Nothing about these subjects is easy or simple. Often, these sensitive topics to discuss with a mentor or mentee come with their own level of difficulty, internal scars or sadness. Let your mentor or mentee know that you are a confidant, and the things said within your relationship of trust are confidential and sacred. Allow the person to share their authentic feelings, even if they may be uncomfortable for you to hear or may challenge your own beliefs.
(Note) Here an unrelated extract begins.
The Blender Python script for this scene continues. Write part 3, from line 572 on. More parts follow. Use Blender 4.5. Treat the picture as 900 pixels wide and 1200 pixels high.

Be an ally to them, not just in mentorship, but in the workplace and the world beyond. Continue the conversation beyond one-time check in, if preferred. And allow them to speak or be silent on the topics when they choose. Your allyship and willingness to listen can be a great comfort to your mentor or mentee in a time where they feel unsure of what to do, what to say or how to proceed.

 

Using Chronus to Guide Productive Mentoring Relationships

When it comes to managing a mentoring program, you don’t have to worry about making sure your mentors and mentees remember all these mentoring topics they might use. With the Chronus platform, you can embed these topics into the mentoring connection plan to provide just-in-time guidance for mentoring conversations. Learn more about how Chronus mentoring software guides productive mentoring relationships.

 

Bottom Line

Mentoring is an opportunity for genuine connection between people. While it is often thought to be in connection with skill development and career growth, make room for issues of personal concern and vulnerability. Allowing these mentoring topics to share the floor, alongside professional goals, will strengthen the connection between mentor and mentee, and bring a greater understanding between colleagues, peers and those who walk miles in different shoes, experiences and perspectives.

By discussing skill-related, feedback, and career-related topics with mentors and situational, leadership, goal-related, and organizational topics with mentees, the mentorship experience becomes more holistic and valuable. With a well-structured agenda in place, both mentors and mentees can embark on a journey of growth and development that leads to success in their chosen fields.